Devletin vali yardımcısı, hakim ve savcısı PKK'lıları, PKK paçavrası ve Öcalan posterleri altında kabul etmiştir. PKK terör örgütü mensubu olmak T.C. devlet görevlileri sayesinde suç olmaktan çıkarılmıştır!
istanbul Barosu'nun basın açıklamasında:
“Gelen 34 kişinin sorgulanması sürecinde de açıkça hukuka aykırılıklar ve yargı bağımsızlığı ilkelerine gölge düşürecek davranışlar yaşandığı gözlemlenmektedir. Şüphelilerin sınırdan alınıp görevli Diyarbakır Ağır Ceza Mahkemesi'ne gönderilmeleri gerekirken, "Vali Yardımcısı" tarafından karşılanıp "hoş geldiniz" denmesi, kendileri için ayrı bir mahkeme kurulması, talimatla savcı ve hakim görevlendirilmesi, hakim ve savcıların helikopterlerle "çadır mahkemelere" taşınması ve sorguların burada yapılması, bu savcı ve hakimlerin şüphelilerin suç teşkil eden bazı beyanlarını tutanağa geçirmeyerek ya da bu beyanların kullanılmaması konusunda müdafii avukatlardan "ricacı" olmaları, "normal" bir hukuk devletinde yaşanabilecek olay ve olgular değildir.
Yaşanan süreç, yargının bağımsızlığını yitirerek, Anayasa'nın 138. maddesinde yer alan "hiç kimse mahkemelere ve hakimlere emir ve talimat veremez" hükmüne karşın, yargı yürütmenin denetimindeymiş gibi bir izlenim doğmasına neden olmuştur.

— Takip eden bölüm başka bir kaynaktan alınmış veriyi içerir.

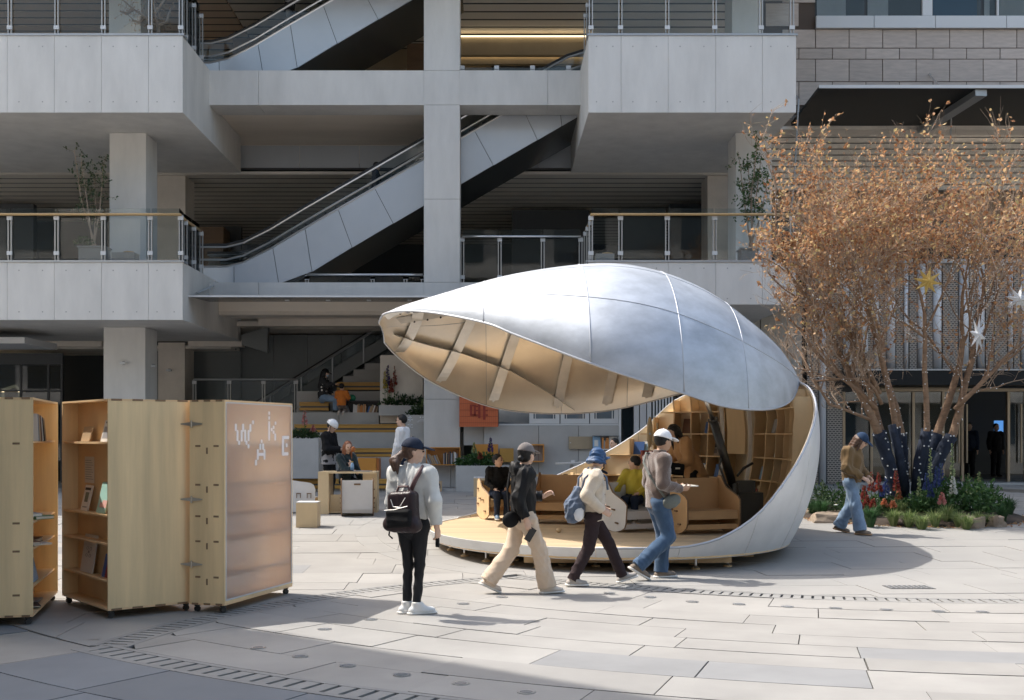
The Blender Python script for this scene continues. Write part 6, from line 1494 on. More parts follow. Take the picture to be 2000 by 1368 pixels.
    # ---- trousers
    if pants:
        m_, w1, w2, end = pants[0], pants[1], pants[2], (pants[3] if len(pants) > 3 else 1.0)
        gr = []
        for s in 'LR':
            hp_, kn, an = P['hip'+s], P['kn'+s], P['an'+s]; sh_ = unit(an - kn)
            if end >= 1: e = an + sh_*.012*h; gr.append(([cap(P['pelvis']*.5 + hp_*.5 + np.array([0,0,.03*h]), hp_, .070*h, (.058 + w1*.3)*h, .05), cap(hp_, kn, (.056 + w1*.35)*h, (.037 + w1*.8)*h, .04), cap(kn, e + sh_*.05*h, (.037 + w1*.8)*h, (.026 + w2)*h, .03)], [(e, sh_)]))
            else: e = hp_ + (kn - hp_) * end; th_ = unit(kn - hp_); gr.append(([cap(P['pelvis']*.5 + hp_*.5 + np.array([0,0,.03*h]), hp_, .070*h, (.06 + w1*.3)*h, .05), cap(hp_, kn, (.058 + w1*.5)*h, (.05 + w2)*h, .04)], [(e, th_)]))
        wt = P['waist'] * .7 + P['pelvis'] * .3
        gr.append(([cap(P['pelvis'] - tors*.01*h, wt, (.088 + w1*.2)*h, .080*h, .05, (flatn, 1.3))], [(wt, tors)]))
        blob('trousers', gr, vox, m_, t, 0.009 * (1 + 10*w2), 30, seed)
    # ---- top
    if top:
        m_, hem, puff = top['mat'], top.get('hem', .50), top.get('puff', .012); sl_ = top.get('sleeve', 0.93); m2 = top.get('mat2')
        hb = P['pelvis'] + tors * (hem - .515) * h
        g1 = [cap(hb - tors*.03*h, P['waist'], (.086 + puff)*h, (.080 + puff)*h, .05, (flatn, 1.28)), cap(P['waist'], P['chest'], (.080 + puff)*h, (.086 + puff*.8)*h, .05, (flatn, 1.28)), cap(P['shL'] + (P['chest'] - P['shL'])*.06, P['shR'] + (P['chest'] - P['shR'])*.06, (.040 + puff*.5)*h, (.040 + puff*.5)*h, .05), cap(P['chest'], P['neck'] - tors*.012*h, (.062 + puff*.4)*h, (.038 + puff*.2)*h, .05)]
        if top.get('skirt'): g1.append(cap(P['waist'], hb, (.08 + puff)*h, top['skirt']*h, .05, (flatn, 1.15)))
        gr = [(g1, [(hb, -tors)])]
        if top.get('collar'): gr.append(([cap(P['neck'] - tors*.02*h, P['neck'] + tors*top['collar']*h + flatn*-.004*h, .047*h, .043*h, .02)], [(P['neck'] + tors*top['collar']*.9*h, tors)]))
        if top.get('hood'): gr.append(([ell(P['neck'] - flatn*.0 + np.array([0, -.055, -.005])*h, np.array([.075, .04, .05])*h, rotm(0, 20), .03)], []))
        ar = []
        for s in 'LR':
            we = P['el'+s] + (P['wr'+s] - P['el'+s]) * sl_; d_ = unit(P['wr'+s] - P['el'+s])
            ar.append(([cap(P['sh'+s], P['el'+s], (.036 + puff*.75)*h, (.030 + puff*.7)*h, .03), cap(P['el'+s], we + d_*.02*h, (.030 + puff*.7)*h, (.0225 + puff*.45)*h, .03)] , [(we, d_)]))
        # sleeves melt into the shoulders
        g1.extend([cap(P['sh'+s], P['sh'+s]*.4 + P['el'+s]*.6, (.037 + puff*.75)*h, (.033 + puff*.7)*h, .045) for s in 'LR'])
        o = blob('jacket', gr + ar, vox, m_, t, top.get('folds', .011) * 1.25, top.get('freq', 30), seed + 3)
        if top.get('band'):   # contrast lower panel
            blob('lower_panel', [([cap(hb - tors*.03*h, P['waist'] + tors*.03*h, (.0875 + puff)*h, (.083 + puff)*h, .05, (flatn, 1.27))], [(hb - tors*.002*h, -tors), (P['waist'] + tors*.03*h, tors)])], vox, top['band'], t, .006, 30, seed)
    # ---- hair
    if hair:
        st_, m_ = hair; g_ = []
        n_ = Rh @ np.array([0, .80, -.60]); g_.append(([ell(hp(0, -.010, .014), np.array([.0505, .060, .060]) * hs, Rh)], [(hp(0, .012, .006), n_)]))
        if st_ in ('pony', 'bun', 'long', 'bob'): g_.append(([ell(hp(0, -.022, -.018), np.array([.046, .036, .036]) * hs, Rh)], []))
        if st_ == 'pony': g_.append(([cap(hp(0, -.06, -.01), hp(-.01, -.105, -.06), .020*hs, .028*hs, .03), cap(hp(-.01, -.105, -.06), hp(-.015, -.095, -.15), .030*hs, .012*hs, .03), cap(hp(.015, -.10, -.07), hp(.02, -.09, -.13), .022*hs, .006*hs, .02)], []))
        if st_ == 'bun': g_.append(([ell(hp(0, -.068, -.028), np.array([.022, .020, .020]) * hs, Rh, .02)], []))
        if st_ == 'long': g_.append(([cap(hp(-.035, -.025, 0), hp(-.05, -.035, -.20), .026*hs, .014*hs, .03), cap(hp(.035, -.025, 0), hp(.05, -.02, -.22), .026*hs, .014*hs, .03), cap(hp(0, -.045, 0), hp(0, -.06, -.26), .04*hs, .02*hs, .03), cap(hp(-.04, .01, .01), hp(-.048, .03, -.17), .014*hs, .010*hs, .02), cap(hp(.04, .01, .01), hp(.048, .03, -.17), .014*hs, .010*hs, .02)], []))
        if st_ == 'bob': g_.append(([cap(hp(-.04, -.01, 0), hp(-.046, 0, -.10), .02*hs, .018*hs, .03), cap(hp(.04, -.01, 0), hp(.046, 0, -.10), .02*hs, .018*hs, .03), cap(hp(0, -.04, 0), hp(0, -.04, -.10), .04*hs, .03*hs, .03)], []))
        blob('hair', g_, vox * .9, m_, t, .005 if st_ in ('long', 'pony', 'bob') else .002, 70, seed + 5)
    # ---- hat
    if hat:
        kd, m_ = hat[:2]
        if kd == 'cap':
            o = blob('cap', [([ell(hp(0, -.008, .012), np.array([.056, .068, .070]) * hs, Rh)], [(hp(0, 0, .016), Rh @ np.array([0, -.15, -1]))])], vox * .8, m_, t, .0015, 40, seed)
            blob('brim', [([ell(hp(0, .078, .020), np.array([.044, .046, .0075]) * hs, rotm(J['yaw'], J['pitch'] - 14, J['roll']))], [])], vox * .55, m_, o)
            MB().ico(hp(0, -.008, .082), .005 * hs, 1).build('button', m_, o, local=True)
        if kd == 'helmet':
            o = blob('helmet', [([ell(hp(0, -.006, .020), np.array([.064, .078, .072]) * hs, Rh)], [(hp(0, 0, .012), Rh @ np.array([0, -.1, -1]))])], vox * .8, m_, t)
            MB().tube([hp(-.058, 0, .012), hp(-.04, .02, -.06), hp(0, .03, -.072), hp(.04, .02, -.06), hp(.058, 0, .012)], .0045 * hs, 5).build('chin_strap', 'rubber', o, local=True)
        if kd == 'bucket':
            o = blob('bucket_hat', [([ell(hp(0, -.008, .018), np.array([.060, .070, .066]) * hs, Rh)], [(hp(0, 0, -.004), Rh @ np.array([0, -.1, -1.0]))]),
                                  ([cap(hp(0, -.016, .012), hp(0, -.022, -.028), .060*hs, .080*hs, .02)], [(hp(0, 0, .012), Rh @ np.array([0, .1, 1])), (hp(0, 0, -.040), Rh @ np.array([0, -.2, -1.0])), (hp(0, .012, 0), Rh @ np.array([0, 1., -.25]))]),
                                  ([ell(hp(0, .058, .006), np.array([.060, .046, .010]) * hs, rotm(J['yaw'], J['pitch'] + 14, 0))], [])], vox * .8, m_, t, .009, 60, seed)
            MB().tube([hp(-.05, 0, 0), hp(-.03, .035, -.065), hp(0, .045, -.085), hp(.03, .035, -.065), hp(.05, 0, 0)], .006 * hs, 5).build('tie_cord', 'c_navy', o, local=True)
            blob('tie_bow', [([ell(hp(.03, .05, -.095), np.array([.03, .012, .01]) * hs, rotm(30, 0, 20)), ell(hp(.0, .055, -.09), np.array([.022, .012, .012]) * hs, rotm(-30, 0, -20))], [])], vox * .8, 'c_navy', o)
    t['_'] = 0; del t['_']
    return t, P, hp
def inworld(t, v): return Vector(t.location) + Matrix.Rotation(t.rotation_euler.z, 3, 'Z') @ Vector(v)
def carried(name, label, cat, t):
    o = thing(name, label, cat, t.location, t.rotation_euler.z); return o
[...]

Daha iş yargıya intikal etmeden siyasi iktidar temsilcilerinin gelenlerin serbest bırakılacağı yönünde sözler vermesi, adalet üzerindeki yürütmenin açık izlerini göstermektedir."
Baro hukuk yönünü açıklıyor. Bu açıklamaya göre savcı ve hakim de suç işlemiş olmuyor mu? Devlet yönetiminde, suç teşkil eden bir emir verilse dahi sadece emir veren amir değil, emri yerine getiren memur da suç işlemiş olur.
Analar ağlamasın(mış)(!). Şehit anaları işte o gün ağladı. Gözünü, elini, kolunu, bacağını kaybeden gazilerimiz o gün ağladı. Şehit eşleri, çocukları, babaları o gün ağladı. Ağlamakla kalmadılar, devlete ve orduya olan güvenleri de sarsıldı. Siz olsanız "bizim çocuklarımızı neden ölüme yolladınız, biz gencecik ömrümüzde niye sakat kaldık" diye sormaz mısınız?